We spent the day in nearby Starkville, part of the “Golden Triangle” of Columbus, Starkville and West Point, MS—the marketing label was coined in the 1960s to promote economic development. Starkville is home to Mississippi State University, a sprawling campus that is the beating heart of this community, with an insatiable appetite for athletics and a number of excellent museums It’s Thanksgiving break, so car and pedestrian traffic was light, and parking readily available.
Out first visit was to the Ulysses S. Grant Presidential Library. Originally in Ohio, then Illinois, the library was relocated to Starkville in 2008 after Grant scholars at Mississippi State lobbied to house and maintain the collection. Fun fact: Ulysses and Julia Grant were invited by Abraham and Mary Lincoln to attend Ford’s Theater with them the night Lincoln was assassinated, but the Grants declined. The library also has a wing dedicated to Abraham Lincoln. Fun Lincoln fact: He patented a flotation device to assist steamboats across shallow sandbars and shoals. Although the device was never commercialized, Lincoln is the only U.S. President ever awarded a patent.
Next was the Templeton Music Museum, a delightful collection of 200 musical instruments, 13,000 records and 22,000 pieces of sheet music amassed by Starkville businessman Charles H. Templeton, Sr.
After lunch at Uno Mas Tacos y Tequila, we took a stroll around Chadwick Lake, then found another gem of a museum, also on the MSU campus. The Wade Clock Museum houses more than 400 early-American clocks from the early 1770s on.
Making it a four-museum day, we finished off at the Oktibbeha County Heritage Museum, a charming tribute to civic pride. Starkville’s famous sons and daughters include football hall-of-famer Jerry Rice and Donna Lynn Spruill, the first woman to land a plane on a Navy aircraft carrier. We were the only visitors, and had a long chat with the museum staff about the area and life in Mississippi. We are always surprised—and probably shouldn’t be— that those in the tourism sector on the waterways are well aware of the Great Loop and are very interested in our experiences traveling through their communities and states.

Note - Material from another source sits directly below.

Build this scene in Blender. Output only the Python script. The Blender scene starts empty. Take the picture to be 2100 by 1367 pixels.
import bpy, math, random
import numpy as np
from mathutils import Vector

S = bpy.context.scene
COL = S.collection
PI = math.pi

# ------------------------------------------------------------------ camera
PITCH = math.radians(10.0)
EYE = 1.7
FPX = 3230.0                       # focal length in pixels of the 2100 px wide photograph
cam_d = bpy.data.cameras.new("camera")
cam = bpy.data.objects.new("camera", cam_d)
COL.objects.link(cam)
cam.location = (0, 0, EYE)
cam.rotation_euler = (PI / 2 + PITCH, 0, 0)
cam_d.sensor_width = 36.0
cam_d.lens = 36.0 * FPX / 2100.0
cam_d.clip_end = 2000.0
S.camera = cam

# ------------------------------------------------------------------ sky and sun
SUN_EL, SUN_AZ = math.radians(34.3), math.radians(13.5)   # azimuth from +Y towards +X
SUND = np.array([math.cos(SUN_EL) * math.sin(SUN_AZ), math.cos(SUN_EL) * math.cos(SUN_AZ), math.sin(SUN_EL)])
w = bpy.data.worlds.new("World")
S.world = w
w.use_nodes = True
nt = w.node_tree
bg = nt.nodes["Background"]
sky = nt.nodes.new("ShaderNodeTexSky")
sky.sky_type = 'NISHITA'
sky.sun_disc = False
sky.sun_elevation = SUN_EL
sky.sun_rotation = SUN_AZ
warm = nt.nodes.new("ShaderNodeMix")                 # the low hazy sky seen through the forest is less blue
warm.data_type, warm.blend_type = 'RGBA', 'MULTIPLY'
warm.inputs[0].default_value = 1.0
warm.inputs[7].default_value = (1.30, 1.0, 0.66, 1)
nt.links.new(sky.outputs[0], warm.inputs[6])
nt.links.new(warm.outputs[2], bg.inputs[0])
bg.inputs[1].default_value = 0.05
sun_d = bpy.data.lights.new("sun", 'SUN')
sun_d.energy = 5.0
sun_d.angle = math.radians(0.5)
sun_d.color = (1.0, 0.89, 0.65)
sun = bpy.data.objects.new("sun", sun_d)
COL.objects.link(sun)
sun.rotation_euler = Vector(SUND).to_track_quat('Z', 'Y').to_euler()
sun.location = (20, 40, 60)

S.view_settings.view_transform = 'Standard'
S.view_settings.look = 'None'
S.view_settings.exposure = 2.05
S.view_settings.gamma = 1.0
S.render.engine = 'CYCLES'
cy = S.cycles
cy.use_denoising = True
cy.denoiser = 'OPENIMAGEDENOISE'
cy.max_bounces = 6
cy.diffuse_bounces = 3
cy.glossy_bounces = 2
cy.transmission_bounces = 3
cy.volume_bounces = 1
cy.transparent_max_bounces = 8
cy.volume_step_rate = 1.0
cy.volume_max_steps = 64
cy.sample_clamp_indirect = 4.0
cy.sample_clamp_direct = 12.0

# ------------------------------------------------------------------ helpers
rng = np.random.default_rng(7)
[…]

We skipped dinner to make the 6:00 PM showtime of Napoleon, the new Ridley Scott film about Bonaparte and Josephine. We liked the movie, but felt like it was missing something that we couldn’t quite identify. If you enjoy watching grandiose battle scenes on the big screen, complete with all of their glory and gore, this one’s for you, and Kathleen and I both loved Rupert Everett’s performance as the perpetually-scowling Duke of Wellington.